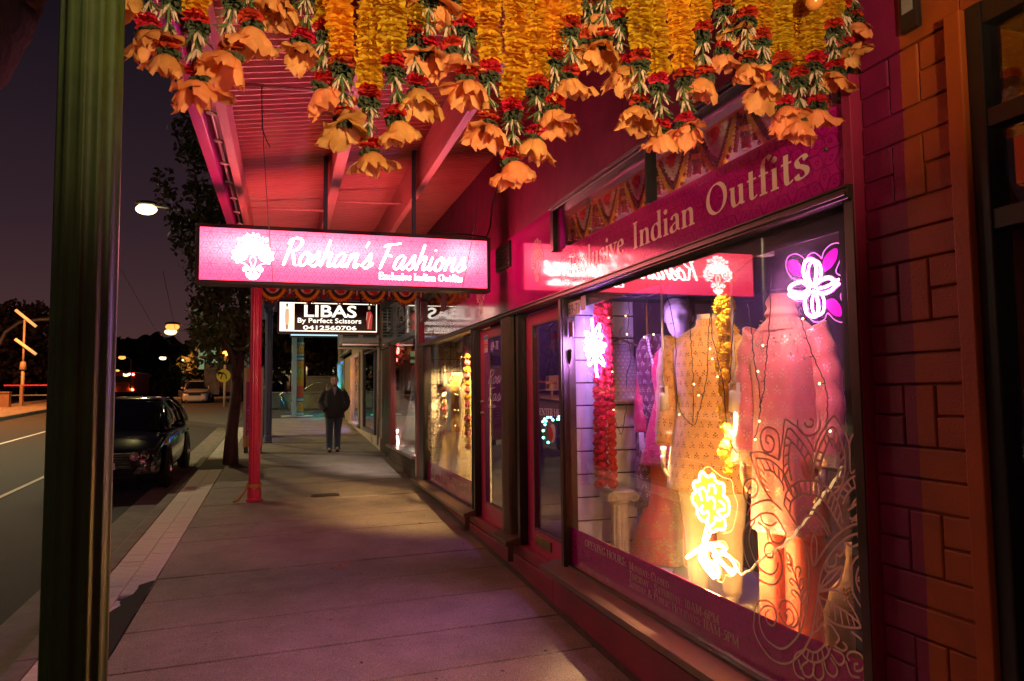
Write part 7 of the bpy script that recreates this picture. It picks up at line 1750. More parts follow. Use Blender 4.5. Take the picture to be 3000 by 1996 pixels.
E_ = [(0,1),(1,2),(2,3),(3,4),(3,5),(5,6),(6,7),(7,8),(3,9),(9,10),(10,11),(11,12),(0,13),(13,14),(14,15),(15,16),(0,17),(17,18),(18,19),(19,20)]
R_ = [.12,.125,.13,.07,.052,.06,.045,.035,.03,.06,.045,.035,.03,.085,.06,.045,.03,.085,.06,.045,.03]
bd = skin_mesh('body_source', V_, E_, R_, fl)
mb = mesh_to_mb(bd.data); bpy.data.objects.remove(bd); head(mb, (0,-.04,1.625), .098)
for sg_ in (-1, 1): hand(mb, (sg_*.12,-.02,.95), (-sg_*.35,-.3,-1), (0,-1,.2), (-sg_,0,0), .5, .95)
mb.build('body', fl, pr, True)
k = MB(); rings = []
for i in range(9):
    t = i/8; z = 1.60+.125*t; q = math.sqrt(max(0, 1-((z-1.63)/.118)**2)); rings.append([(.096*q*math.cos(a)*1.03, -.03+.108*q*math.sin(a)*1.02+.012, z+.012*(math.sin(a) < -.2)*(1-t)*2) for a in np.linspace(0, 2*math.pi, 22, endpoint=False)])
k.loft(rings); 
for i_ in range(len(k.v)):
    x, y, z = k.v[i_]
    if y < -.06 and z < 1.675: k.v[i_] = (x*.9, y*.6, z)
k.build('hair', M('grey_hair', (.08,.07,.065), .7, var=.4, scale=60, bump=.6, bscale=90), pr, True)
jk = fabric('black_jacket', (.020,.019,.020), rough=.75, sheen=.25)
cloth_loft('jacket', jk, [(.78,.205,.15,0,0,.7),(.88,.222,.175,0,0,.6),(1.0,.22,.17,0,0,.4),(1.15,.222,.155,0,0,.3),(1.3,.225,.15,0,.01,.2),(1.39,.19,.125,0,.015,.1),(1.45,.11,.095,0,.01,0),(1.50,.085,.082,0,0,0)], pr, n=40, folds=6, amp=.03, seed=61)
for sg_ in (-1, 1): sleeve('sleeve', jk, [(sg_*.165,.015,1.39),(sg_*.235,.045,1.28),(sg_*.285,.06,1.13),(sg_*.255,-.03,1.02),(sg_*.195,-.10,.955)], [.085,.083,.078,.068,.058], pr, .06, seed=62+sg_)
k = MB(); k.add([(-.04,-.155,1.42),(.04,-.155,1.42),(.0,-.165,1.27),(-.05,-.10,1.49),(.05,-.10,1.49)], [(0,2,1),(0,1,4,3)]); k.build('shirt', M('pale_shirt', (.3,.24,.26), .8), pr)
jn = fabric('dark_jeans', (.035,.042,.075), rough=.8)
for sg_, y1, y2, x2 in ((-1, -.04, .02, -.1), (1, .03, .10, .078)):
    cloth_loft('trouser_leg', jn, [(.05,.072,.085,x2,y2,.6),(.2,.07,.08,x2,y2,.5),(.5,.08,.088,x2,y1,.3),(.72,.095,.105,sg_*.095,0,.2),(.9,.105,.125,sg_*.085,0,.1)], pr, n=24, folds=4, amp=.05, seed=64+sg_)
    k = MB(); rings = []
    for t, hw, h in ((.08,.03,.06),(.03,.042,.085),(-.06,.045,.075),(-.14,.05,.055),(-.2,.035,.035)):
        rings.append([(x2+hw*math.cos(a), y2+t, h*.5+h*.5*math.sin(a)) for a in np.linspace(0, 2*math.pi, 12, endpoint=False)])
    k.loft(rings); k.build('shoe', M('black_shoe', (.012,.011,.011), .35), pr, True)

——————

* **JOB**
Transcribe all of the material exactly, leaving out whatever pictures it contains.

* **SOLUTION FOR THIS PROBLEM**
Write part 7 of the bpy script that recreates this picture. It picks up at line 1750. More parts follow. Use Blender 4.5. Take the picture to be 3000 by 1996 pixels.
E_ = [(0,1),(1,2),(2,3),(3,4),(3,5),(5,6),(6,7),(7,8),(3,9),(9,10),(10,11),(11,12),(0,13),(13,14),(14,15),(15,16),(0,17),(17,18),(18,19),(19,20)]
R_ = [.12,.125,.13,.07,.052,.06,.045,.035,.03,.06,.045,.035,.03,.085,.06,.045,.03,.085,.06,.045,.03]
bd = skin_mesh('body_source', V_, E_, R_, fl)
mb = mesh_to_mb(bd.data); bpy.data.objects.remove(bd); head(mb, (0,-.04,1.625), .098)
for sg_ in (-1, 1): hand(mb, (sg_*.12,-.02,.95), (-sg_*.35,-.3,-1), (0,-1,.2), (-sg_,0,0), .5, .95)
mb.build('body', fl, pr, True)
k = MB(); rings = []
for i in range(9):
    t = i/8; z = 1.60+.125*t; q = math.sqrt(max(0, 1-((z-1.63)/.118)**2)); rings.append([(.096*q*math.cos(a)*1.03, -.03+.108*q*math.sin(a)*1.02+.012, z+.012*(math.sin(a) < -.2)*(1-t)*2) for a in np.linspace(0, 2*math.pi, 22, endpoint=False)])
k.loft(rings); 
for i_ in range(len(k.v)):
    x, y, z = k.v[i_]
    if y < -.06 and z < 1.675: k.v[i_] = (x*.9, y*.6, z)
k.build('hair', M('grey_hair', (.08,.07,.065), .7, var=.4, scale=60, bump=.6, bscale=90), pr, True)
jk = fabric('black_jacket', (.020,.019,.020), rough=.75, sheen=.25)
cloth_loft('jacket', jk, [(.78,.205,.15,0,0,.7),(.88,.222,.175,0,0,.6),(1.0,.22,.17,0,0,.4),(1.15,.222,.155,0,0,.3),(1.3,.225,.15,0,.01,.2),(1.39,.19,.125,0,.015,.1),(1.45,.11,.095,0,.01,0),(1.50,.085,.082,0,0,0)], pr, n=40, folds=6, amp=.03, seed=61)
for sg_ in (-1, 1): sleeve('sleeve', jk, [(sg_*.165,.015,1.39),(sg_*.235,.045,1.28),(sg_*.285,.06,1.13),(sg_*.255,-.03,1.02),(sg_*.195,-.10,.955)], [.085,.083,.078,.068,.058], pr, .06, seed=62+sg_)
k = MB(); k.add([(-.04,-.155,1.42),(.04,-.155,1.42),(.0,-.165,1.27),(-.05,-.10,1.49),(.05,-.10,1.49)], [(0,2,1),(0,1,4,3)]); k.build('shirt', M('pale_shirt', (.3,.24,.26), .8), pr)
jn = fabric('dark_jeans', (.035,.042,.075), rough=.8)
for sg_, y1, y2, x2 in ((-1, -.04, .02, -.1), (1, .03, .10, .078)):
    cloth_loft('trouser_leg', jn, [(.05,.072,.085,x2,y2,.6),(.2,.07,.08,x2,y2,.5),(.5,.08,.088,x2,y1,.3),(.72,.095,.105,sg_*.095,0,.2),(.9,.105,.125,sg_*.085,0,.1)], pr, n=24, folds=4, amp=.05, seed=64+sg_)
    k = MB(); rings = []
    for t, hw, h in ((.08,.03,.06),(.03,.042,.085),(-.06,.045,.075),(-.14,.05,.055),(-.2,.035,.035)):
        rings.append([(x2+hw*math.cos(a), y2+t, h*.5+h*.5*math.sin(a)) for a in np.linspace(0, 2*math.pi, 12, endpoint=False)])
    k.loft(rings); k.build('shoe', M('black_shoe', (.012,.011,.011), .35), pr, True)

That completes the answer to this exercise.